Tracy Potter, a state senator from Bismarck, said his promise would apply whether Republicans or Democrats control the Senate during his term. Democrats now hold a majority, but Republicans believe they have an outside chance at winning control in the November election.

If a proposed action is filibustered in the Senate, it means the proposal needs support from at least 60 of the 100 senators, instead of a simple majority. The filibuster has been most prominently used recently to block health-care legislation.

Potter told a news conference that he would push to eliminate the Senate’s filibuster rules. Failing that, he said he would support filibusters only for lifetime appointments to federal judgeships and the U.S. Supreme Court.

“Something as trivial as an appointment to a five-year term on the National Labor Relations Board cannot be failing” because supporters can’t muster the 60 Senate votes needed to break a filibuster, Potter said.

He was referring to the nomination of union lawyer Craig Becker to the NLRB. In a vote earlier this month, only 52 senators voted to end the filibuster.

The Becker vote was “simply obstructionism, and it’s minority rule,” Potter said. “The minority cannot rule. It’s not right. It’s not the American way.”

Potter is the only declared Democratic candidate for the Senate seat being vacated by Democrat Byron Dorgan, who decided not to run for re-election. Gov. John Hoeven and Paul Sorum, a Fargo architect, are candidates for the GOP endorsement to run for Dorgan’s seat.

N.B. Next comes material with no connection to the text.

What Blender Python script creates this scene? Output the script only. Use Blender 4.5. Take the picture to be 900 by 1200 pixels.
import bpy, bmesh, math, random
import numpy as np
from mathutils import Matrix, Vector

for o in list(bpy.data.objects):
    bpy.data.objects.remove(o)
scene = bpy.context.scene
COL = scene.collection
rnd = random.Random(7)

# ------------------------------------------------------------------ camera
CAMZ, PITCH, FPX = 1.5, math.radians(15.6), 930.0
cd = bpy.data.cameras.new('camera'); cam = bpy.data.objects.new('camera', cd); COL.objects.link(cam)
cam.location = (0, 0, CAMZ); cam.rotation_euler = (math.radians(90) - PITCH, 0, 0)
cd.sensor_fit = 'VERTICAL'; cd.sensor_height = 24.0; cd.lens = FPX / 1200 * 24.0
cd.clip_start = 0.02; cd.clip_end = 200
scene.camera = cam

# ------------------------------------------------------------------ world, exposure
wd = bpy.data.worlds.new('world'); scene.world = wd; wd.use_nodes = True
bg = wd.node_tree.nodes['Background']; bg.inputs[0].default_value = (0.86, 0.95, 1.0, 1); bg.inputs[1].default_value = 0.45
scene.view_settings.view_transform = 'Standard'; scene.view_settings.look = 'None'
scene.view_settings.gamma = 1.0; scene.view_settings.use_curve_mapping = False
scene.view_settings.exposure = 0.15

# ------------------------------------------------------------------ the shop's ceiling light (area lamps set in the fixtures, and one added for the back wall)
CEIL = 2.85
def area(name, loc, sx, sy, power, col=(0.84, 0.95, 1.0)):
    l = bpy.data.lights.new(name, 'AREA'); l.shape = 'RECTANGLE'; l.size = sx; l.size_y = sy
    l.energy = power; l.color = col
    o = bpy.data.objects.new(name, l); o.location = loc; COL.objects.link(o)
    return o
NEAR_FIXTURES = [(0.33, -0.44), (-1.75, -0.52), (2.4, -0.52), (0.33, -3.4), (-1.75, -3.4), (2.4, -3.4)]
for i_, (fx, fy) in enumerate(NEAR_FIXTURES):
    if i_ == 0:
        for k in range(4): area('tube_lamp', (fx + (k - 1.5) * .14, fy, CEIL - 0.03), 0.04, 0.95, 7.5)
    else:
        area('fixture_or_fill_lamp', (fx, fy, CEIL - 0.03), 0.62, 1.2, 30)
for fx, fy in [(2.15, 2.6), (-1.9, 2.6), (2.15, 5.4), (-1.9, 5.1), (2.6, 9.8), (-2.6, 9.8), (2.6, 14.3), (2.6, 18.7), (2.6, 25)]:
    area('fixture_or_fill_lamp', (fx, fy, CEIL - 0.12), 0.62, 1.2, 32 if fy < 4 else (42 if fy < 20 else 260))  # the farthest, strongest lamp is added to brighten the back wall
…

Don Larson, Hoeven’s campaign manager, said the filibuster has been useful in blocking a massive government overhaul of health care.

“There are instances where the filibuster slows the process down in order for the public to give more input to their elected officials,” Larson said. “You have to look at (the use of a filibuster) on a case-by-case basis ... When it comes to substantive legislation, you can’t say never.”

Potter said the filibuster has made senators “too important” compared to the House and the federal executive and judicial branches.

“I have sometimes chastised my colleagues (in the North Dakota Senate) that they are overreaching,” Potter said. “We have to have limitations on our power, and recognize our appropriate roles in the system.”